MH17 tragedy: Michael Clancy made sure no student felt invisible

Retired teachers Carol and Michael Clancy. Picture: supplied
Retired teachers Carol and Michael Clancy. Picture: supplied

The world lost 100 AIDS researchers and activists in the ill-fated MH17 but it also lost Michael Clancy, an extraordinary educator who was an inspiration to his students, often changing their lives for the better.

Like the AIDS experts, Mr Clancy, a retired deputy principal at Albion Park Primary School, had a burning desire to make a real difference in the world. 

His lifetime achievements may not have been on the international stage but his contribution to the Illawarra community was significant in that he helped shape the lives of hundreds of students.

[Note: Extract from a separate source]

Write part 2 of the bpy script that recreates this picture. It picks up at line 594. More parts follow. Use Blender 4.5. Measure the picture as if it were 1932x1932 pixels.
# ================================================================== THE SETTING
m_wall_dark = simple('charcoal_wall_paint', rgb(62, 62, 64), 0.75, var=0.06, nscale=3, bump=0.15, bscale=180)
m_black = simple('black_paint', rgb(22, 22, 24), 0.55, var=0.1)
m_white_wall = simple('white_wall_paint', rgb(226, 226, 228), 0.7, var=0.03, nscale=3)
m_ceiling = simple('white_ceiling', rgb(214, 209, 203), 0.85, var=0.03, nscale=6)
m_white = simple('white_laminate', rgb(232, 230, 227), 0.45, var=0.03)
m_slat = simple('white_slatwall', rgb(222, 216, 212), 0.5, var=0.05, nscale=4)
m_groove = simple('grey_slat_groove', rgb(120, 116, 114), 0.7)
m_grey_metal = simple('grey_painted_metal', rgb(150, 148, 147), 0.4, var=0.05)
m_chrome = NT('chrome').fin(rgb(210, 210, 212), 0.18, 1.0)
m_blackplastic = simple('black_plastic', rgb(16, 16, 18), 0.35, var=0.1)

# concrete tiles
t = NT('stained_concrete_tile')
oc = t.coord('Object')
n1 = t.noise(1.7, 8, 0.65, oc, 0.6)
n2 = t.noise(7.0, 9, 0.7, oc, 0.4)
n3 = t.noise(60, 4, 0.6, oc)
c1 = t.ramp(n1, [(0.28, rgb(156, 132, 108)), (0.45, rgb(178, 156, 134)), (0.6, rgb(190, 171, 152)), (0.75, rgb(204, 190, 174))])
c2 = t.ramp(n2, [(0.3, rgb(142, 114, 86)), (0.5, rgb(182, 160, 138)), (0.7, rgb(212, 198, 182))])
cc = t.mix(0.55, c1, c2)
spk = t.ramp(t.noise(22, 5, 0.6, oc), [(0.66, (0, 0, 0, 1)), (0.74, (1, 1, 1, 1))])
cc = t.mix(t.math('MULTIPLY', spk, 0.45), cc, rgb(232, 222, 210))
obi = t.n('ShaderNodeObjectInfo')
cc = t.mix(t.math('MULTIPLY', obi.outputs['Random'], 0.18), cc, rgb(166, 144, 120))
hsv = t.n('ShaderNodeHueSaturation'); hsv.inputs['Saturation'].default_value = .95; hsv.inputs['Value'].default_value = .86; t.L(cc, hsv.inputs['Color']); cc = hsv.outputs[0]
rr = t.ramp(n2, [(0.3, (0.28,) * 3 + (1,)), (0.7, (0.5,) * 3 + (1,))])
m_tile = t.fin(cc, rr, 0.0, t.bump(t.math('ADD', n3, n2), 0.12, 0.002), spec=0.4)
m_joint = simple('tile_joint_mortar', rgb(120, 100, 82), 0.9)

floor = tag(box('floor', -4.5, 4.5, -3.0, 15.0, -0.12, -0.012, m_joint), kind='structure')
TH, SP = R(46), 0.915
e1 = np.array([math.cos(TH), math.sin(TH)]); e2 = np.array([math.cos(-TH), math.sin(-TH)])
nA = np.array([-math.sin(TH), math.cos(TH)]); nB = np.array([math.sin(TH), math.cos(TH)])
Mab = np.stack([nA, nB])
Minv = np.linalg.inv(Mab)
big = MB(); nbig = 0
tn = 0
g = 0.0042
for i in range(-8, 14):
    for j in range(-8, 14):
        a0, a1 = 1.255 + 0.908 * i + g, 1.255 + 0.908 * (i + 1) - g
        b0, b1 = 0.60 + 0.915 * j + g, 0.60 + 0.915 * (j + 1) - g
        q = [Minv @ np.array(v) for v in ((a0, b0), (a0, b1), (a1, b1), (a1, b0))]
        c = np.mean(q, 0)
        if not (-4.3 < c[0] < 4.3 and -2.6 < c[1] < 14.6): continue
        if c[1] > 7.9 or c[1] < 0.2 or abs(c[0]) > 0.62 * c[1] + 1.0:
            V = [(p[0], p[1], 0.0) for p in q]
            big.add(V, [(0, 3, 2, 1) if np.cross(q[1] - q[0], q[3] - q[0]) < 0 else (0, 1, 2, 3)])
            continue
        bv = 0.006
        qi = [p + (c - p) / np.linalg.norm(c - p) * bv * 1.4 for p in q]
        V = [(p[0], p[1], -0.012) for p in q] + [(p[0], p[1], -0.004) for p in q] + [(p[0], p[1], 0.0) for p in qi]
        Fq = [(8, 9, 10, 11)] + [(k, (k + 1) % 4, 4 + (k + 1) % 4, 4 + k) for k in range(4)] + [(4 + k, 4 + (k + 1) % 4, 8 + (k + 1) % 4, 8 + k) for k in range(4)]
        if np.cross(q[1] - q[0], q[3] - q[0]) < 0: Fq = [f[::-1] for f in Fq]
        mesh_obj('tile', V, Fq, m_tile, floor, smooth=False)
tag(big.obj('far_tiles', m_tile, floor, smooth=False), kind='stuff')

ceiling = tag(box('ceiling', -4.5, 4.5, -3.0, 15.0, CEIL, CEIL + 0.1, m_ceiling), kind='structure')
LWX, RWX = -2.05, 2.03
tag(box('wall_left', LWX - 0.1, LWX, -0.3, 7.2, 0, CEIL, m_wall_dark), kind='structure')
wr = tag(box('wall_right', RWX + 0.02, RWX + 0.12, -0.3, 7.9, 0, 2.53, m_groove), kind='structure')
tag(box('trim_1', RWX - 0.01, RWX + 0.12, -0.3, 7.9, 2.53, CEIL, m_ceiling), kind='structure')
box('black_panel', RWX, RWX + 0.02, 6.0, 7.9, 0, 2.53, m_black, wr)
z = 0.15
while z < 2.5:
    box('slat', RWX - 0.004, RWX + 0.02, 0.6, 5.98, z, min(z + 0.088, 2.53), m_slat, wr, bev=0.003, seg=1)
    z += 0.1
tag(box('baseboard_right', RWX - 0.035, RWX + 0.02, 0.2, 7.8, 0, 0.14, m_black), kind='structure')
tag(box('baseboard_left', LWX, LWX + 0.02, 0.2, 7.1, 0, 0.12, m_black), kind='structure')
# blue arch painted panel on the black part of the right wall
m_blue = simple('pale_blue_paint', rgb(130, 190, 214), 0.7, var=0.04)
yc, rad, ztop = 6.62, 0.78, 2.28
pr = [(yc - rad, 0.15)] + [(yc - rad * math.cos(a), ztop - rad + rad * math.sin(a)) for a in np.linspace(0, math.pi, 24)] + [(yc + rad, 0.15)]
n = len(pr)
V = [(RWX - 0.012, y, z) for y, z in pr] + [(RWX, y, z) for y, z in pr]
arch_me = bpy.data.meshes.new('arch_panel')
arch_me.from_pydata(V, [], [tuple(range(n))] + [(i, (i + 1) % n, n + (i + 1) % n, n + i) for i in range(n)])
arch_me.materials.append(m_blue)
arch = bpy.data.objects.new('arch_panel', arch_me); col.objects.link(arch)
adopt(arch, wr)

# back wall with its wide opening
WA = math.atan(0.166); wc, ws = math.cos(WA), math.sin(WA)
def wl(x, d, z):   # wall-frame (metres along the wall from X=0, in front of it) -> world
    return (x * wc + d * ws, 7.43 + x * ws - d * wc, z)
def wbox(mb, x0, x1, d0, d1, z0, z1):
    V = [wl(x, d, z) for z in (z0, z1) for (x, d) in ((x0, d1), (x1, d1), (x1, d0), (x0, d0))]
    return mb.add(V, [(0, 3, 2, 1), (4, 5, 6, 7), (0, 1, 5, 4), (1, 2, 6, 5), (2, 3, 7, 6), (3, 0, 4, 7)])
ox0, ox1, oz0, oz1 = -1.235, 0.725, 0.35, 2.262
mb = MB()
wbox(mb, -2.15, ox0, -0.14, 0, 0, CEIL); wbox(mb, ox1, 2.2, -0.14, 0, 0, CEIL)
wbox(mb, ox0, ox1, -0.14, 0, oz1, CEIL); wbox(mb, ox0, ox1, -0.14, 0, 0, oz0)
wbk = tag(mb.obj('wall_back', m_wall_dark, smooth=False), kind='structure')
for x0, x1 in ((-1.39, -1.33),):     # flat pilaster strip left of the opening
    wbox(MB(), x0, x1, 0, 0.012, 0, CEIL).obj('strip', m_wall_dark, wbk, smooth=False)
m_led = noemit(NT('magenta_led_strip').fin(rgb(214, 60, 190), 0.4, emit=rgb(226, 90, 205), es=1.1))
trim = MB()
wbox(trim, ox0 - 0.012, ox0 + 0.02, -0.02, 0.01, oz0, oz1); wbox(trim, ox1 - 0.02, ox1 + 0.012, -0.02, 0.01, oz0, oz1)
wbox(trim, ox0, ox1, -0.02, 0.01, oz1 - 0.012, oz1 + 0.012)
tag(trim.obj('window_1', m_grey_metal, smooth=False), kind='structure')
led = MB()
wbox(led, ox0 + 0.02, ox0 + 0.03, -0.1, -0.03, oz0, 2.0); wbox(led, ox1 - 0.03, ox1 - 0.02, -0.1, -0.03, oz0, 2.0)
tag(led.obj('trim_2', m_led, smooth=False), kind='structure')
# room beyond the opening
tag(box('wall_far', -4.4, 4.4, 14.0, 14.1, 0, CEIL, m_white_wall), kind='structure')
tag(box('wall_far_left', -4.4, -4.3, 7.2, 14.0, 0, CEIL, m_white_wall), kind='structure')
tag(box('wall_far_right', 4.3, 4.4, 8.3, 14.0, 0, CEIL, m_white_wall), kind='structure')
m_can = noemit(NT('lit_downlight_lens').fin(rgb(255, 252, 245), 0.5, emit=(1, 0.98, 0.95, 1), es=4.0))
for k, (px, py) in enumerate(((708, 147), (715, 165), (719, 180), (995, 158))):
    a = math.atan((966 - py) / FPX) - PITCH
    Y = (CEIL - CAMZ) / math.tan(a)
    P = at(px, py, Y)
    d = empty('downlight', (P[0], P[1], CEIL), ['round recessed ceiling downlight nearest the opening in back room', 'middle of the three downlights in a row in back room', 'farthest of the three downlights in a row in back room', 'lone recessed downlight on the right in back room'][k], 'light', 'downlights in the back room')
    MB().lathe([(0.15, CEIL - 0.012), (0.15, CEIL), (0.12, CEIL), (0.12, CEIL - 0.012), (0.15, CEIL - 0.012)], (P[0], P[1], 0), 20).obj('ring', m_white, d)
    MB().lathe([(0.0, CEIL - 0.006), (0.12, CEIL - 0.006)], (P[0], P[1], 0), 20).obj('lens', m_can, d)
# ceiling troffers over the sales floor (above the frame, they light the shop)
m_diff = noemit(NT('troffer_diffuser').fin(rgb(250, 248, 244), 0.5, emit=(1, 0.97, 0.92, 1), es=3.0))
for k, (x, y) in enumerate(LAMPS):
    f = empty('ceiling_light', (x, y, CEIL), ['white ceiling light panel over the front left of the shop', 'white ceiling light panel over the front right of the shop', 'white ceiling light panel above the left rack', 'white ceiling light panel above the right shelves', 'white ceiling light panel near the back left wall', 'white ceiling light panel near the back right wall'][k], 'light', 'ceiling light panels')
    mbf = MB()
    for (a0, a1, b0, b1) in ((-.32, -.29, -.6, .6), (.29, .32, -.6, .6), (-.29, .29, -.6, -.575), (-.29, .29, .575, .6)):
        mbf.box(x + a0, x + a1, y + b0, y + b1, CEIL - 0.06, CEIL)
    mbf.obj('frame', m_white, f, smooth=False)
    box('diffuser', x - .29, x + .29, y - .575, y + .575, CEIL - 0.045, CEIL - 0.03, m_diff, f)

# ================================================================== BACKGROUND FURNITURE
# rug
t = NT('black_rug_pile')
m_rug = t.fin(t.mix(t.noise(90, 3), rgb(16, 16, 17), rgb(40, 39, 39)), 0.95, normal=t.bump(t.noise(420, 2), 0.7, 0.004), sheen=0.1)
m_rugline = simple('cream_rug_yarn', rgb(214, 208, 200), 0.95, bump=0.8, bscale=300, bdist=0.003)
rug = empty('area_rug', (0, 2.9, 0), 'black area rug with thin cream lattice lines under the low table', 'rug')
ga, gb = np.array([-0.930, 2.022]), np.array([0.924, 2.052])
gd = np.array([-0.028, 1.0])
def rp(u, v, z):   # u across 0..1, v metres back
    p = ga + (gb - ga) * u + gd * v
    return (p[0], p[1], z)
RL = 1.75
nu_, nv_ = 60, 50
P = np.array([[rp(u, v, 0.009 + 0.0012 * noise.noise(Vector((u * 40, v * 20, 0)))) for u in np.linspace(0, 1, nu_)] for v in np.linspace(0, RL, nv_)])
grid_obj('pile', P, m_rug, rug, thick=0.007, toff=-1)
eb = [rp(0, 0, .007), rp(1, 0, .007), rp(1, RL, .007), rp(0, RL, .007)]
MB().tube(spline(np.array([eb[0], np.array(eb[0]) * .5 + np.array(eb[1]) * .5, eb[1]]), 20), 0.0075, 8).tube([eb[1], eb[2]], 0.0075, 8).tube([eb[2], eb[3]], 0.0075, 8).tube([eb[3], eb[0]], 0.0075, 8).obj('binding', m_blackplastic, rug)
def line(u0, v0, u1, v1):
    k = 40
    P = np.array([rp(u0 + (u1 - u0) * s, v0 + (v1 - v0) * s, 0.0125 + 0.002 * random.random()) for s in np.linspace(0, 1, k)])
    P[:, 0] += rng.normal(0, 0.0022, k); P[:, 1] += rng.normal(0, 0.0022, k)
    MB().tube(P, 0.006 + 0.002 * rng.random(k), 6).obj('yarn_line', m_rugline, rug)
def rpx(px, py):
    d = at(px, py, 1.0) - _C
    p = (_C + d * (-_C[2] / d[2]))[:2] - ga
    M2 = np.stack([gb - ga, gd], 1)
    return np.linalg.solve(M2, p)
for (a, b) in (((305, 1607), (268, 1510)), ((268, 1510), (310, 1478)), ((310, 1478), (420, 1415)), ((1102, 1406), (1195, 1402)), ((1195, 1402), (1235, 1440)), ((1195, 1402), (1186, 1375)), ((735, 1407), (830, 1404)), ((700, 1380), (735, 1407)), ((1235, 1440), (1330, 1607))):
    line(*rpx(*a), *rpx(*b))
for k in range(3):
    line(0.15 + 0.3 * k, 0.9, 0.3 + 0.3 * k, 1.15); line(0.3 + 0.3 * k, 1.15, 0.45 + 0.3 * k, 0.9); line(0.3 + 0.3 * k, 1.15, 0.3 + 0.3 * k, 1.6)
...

In an outpouring of grief and disbelief at his death, former students, parents and friends have paid tribute online to Mr Clancy and his wife,  Carol, who was also a teacher.

The pair were on their way home after a three-week trip to Europe to celebrate Mr Clancy’s retirement.

They recalled a kind and humble man who always greeted parents and students with a smile and by name as he hurried through the school grounds.

Each morning he would play Queen’s Bohemian Rhapsody or the theme song to the Indiana Jones movie, to his year 5 and 6 charges as they settled into his classroom for the day.

Many remembered Mr Clancy as the one teacher who made an impact on their life and ensured no child ever felt invisible. By all accounts,  he was a caring, dedicated teacher who made learning fun and who, at lunchtime, was hard to beat at handball.

‘‘He was the kind of teacher that made you feel important and not just another snot-nosed brat running around his school,’’ wrote Beth Manley, of Victoria. 

‘‘Mr Clancy you deserved the trip of a lifetime that you had worked and saved so hard for, not this. May you and your beautiful wife rest in peace.’’

Ian, a cleaner at the school, believed Mr Clancy went beyond the call of duty as a teacher and deputy.

‘‘He had an unequal dedication to the school and the children there,’’ Ian said. 

‘‘He was the man to go to if there was a problem, and he always put others before himself – standing up for the staff and giving his support. 

‘‘He was never afraid to get his hands dirty helping out around the school, being the first to arrive and the last to leave.’’

Kristie Manning, from Albion Park,  said Mr Clancy had an influential role in her life.

‘‘Mr Clancy, you did a lot in my life to make me who I am, you made primary school for me better than anyone could ask for.”

Tributes  also came from  outside the Illawarra, including Perth, Canberra, Newcastle and Bermagui where he had taught.

Lisa, from Mudgee, wrote:  ‘‘A great boss, mentor and friend. Always going into bat for his casuals.”